Sunday, July 20, 2014

    Protest may disrupt dispatch of 12,743 new schoolteachers


    Continuous protest at the District Education Offices (DEO) is likely to disrupt the process of dispatching the newly appointed 12,743 teachers in the community schools across the country.

    The three-day-long lockout at the DEOs enforced by the Nepal Educational Republic Forum (NERF) since Wednesday, the first day of the new fiscal year, has disrupted several important works at the DEOs including the dispatch of new teachers, officials have said. The Teacher´s Service Commission (TSC) had already announced that the process of dispatching the teachers would begin from the new fiscal year.

    Although the three-day lockout protest at the DEOs ended Friday, NERF, a network of 11 various organizations advocating for the rights of teachers, is all set to come up with a new phase of protest at the district and central level to pressure the government into fulfilling its demands, said the NERF Chairperson Hom Kumar Thapa.

    The Forum is in protest with various demands such as opening of an internal vacancy for temporary teachers. Similarly, the teachers´ organization has also demanded that none of the teachers hired on contract basis should be made jobless following appointment of new permanent teachers.

    “Although the TSC has made new appointments, it should bring a provision to ensure that non-permanent teachers at the community schools do not become jobless,” Thapa added.

    Teachers hired under 17 various categories including temporary, contract and relief quota among others, are currently working at community schools across the country. Over 2,200 temporary teachers got permanent status through an open competition a year ago. But NERF said there are over 20,000 more temporary teachers whose fate hangs in balance.

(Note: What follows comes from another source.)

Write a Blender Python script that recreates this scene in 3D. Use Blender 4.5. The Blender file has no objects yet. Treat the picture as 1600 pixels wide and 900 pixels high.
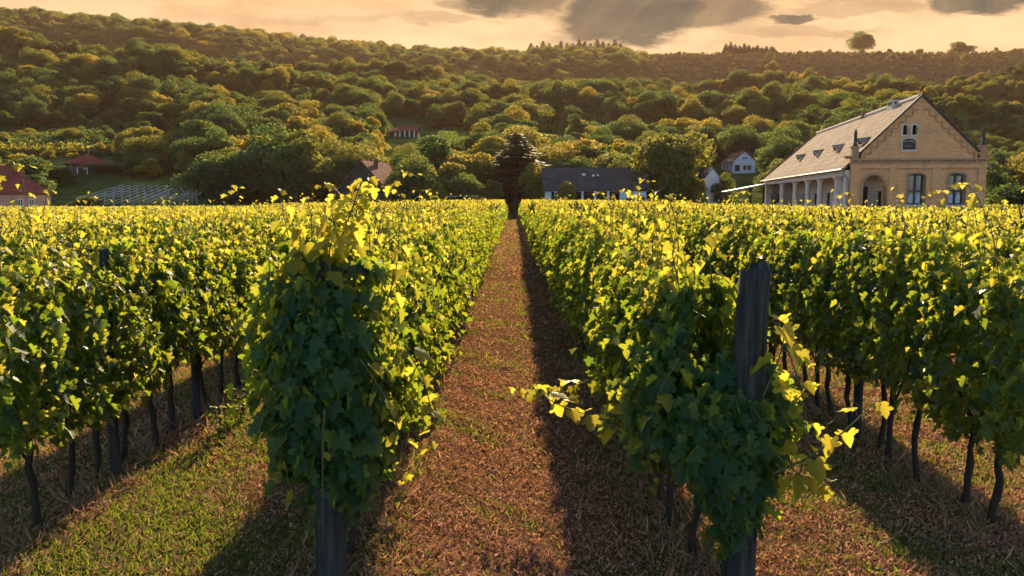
import bpy, math, random
import numpy as np
from mathutils import Vector, Matrix
from mathutils.geometry import tessellate_polygon

# ------------------------------------------------------------------ camera, sky, sun, exposure
S = bpy.context.scene
COL = S.collection
R = math.radians
random.seed(7)
CAMZ = 2.45
PITCH = math.atan(138 / 1250)
cd = bpy.data.cameras.new('camera')
cam = bpy.data.objects.new('camera', cd)
COL.objects.link(cam)
cam.location = (0, 0, CAMZ)
cam.rotation_euler = (R(90) - PITCH, 0, R(0.09))
cd.sensor_width = 36
cd.lens = 36 * 1250 / 1600
cd.clip_start = 0.05
cd.clip_end = 6000
S.camera = cam
S.view_settings.view_transform = 'Standard'
S.view_settings.look = 'None'
S.view_settings.gamma = 1
S.view_settings.use_curve_mapping = False
S.view_settings.exposure = 1.2
EXPO = 2 ** S.view_settings.exposure
S.cycles.max_bounces = 6
S.cycles.diffuse_bounces = 3
S.cycles.transmission_bounces = 5
S.cycles.transparent_max_bounces = 6
S.cycles.volume_bounces = 0
S.cycles.use_denoising = True
S.cycles.use_adaptive_sampling = True
S.cycles.adaptive_threshold = 0.03
S.cycles.sample_clamp_indirect = 4

SUN_AZ, SUN_EL = R(5.6), R(20)          # azimuth measured from +Y towards +X
ld = bpy.data.lights.new('sun', 'SUN')
ld.energy = 5.0
ld.angle = R(0.6)
ld.color = (1.0, 0.77, 0.46)
sun = bpy.data.objects.new('sun', ld)
COL.objects.link(sun)
SUND = Vector((math.sin(SUN_AZ) * math.cos(SUN_EL), math.cos(SUN_AZ) * math.cos(SUN_EL), math.sin(SUN_EL)))
sun.rotation_euler = SUND.to_track_quat('Z', 'Y').to_euler()
sun.location = (60, 200, 140)


def lin(r, g, b):
    def f(c):
        c /= 255
        return c / 12.92 if c <= .04045 else ((c + .055) / 1.055) ** 2.4
    return (f(r), f(g), f(b), 1)


class NT:
    """small helper round a node tree"""
    def __init__(s, t):
        s.t = t
        t.nodes.clear()

    def n(s, ty, ins=None, **kw):
        nd = s.t.nodes.new(ty)
        for k, v in kw.items():
            setattr(nd, k, v)
        for k, v in (ins or {}).items():
            s.put(nd.inputs[k], v)
        return nd

    def put(s, sock, v):
        if isinstance(v, bpy.types.NodeSocket):
            s.t.links.new(v, sock)
        elif isinstance(v, bpy.types.Node):
            s.t.links.new(v.outputs[0], sock)
        else:
            sock.default_value = v

    def m(s, op, a, b=0.0, c=0.0, clamp=False):
        nd = s.n('ShaderNodeMath', operation=op, use_clamp=clamp)
        s.put(nd.inputs[0], a)
        s.put(nd.inputs[1], b)
        s.put(nd.inputs[2], c)
        return nd.outputs[0]

    def mix(s, f, a, b):
        nd = s.n('ShaderNodeMix', data_type='RGBA')
        s.put(nd.inputs[0], f)
        s.put(nd.inputs[6], a)
        s.put(nd.inputs[7], b)
        return nd.outputs[2]

    def smooth(s, v, a, b):
        nd = s.n('ShaderNodeMapRange', interpolation_type='SMOOTHSTEP')
        s.put(nd.inputs[0], v)
        nd.inputs[1].default_value = a
        nd.inputs[2].default_value = b
        return nd.outputs[0]

    def noise(s, vec, scale, detail=4, rough=.55, dist=0.0):
        nd = s.n('ShaderNodeTexNoise', {'Scale': scale, 'Detail': detail, 'Roughness': rough, 'Distortion': dist})
        if vec is not None:
            s.put(nd.inputs['Vector'], vec)
        return nd.outputs[0]

    def ramp(s, f, stops):
        nd = s.n('ShaderNodeValToRGB')
        s.put(nd.inputs[0], f)
        e = nd.color_ramp.elements
        while len(e) < len(stops):
            e.new(0.5)
        for k, (p, c) in zip(e, stops):
            k.position = p
            k.color = c if len(c) == 4 else (*c, 1)
        return nd.outputs[0]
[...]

    The teachers have also alleged that the DEOs supply false information to the TSC regarding the number of vacant seats at community schools. "The DEOs usually tell TSC that fewer seats are vacant so that the former could appoint substitute teachers arbitrarily,” claimed Chairman Thapa.

    Apart from this, NERF also wants the government to set the salary scale for teachers on par with the civil servants. “The government has long been treating teachers unfairly in terms of paying the salaries, and it continued the discrimination in the new budget as well,” Thapa mentioned.

    Likewise, NERF has also asked the government to regulate the private schools and force them to pay teachers salaries on par with community school teachers.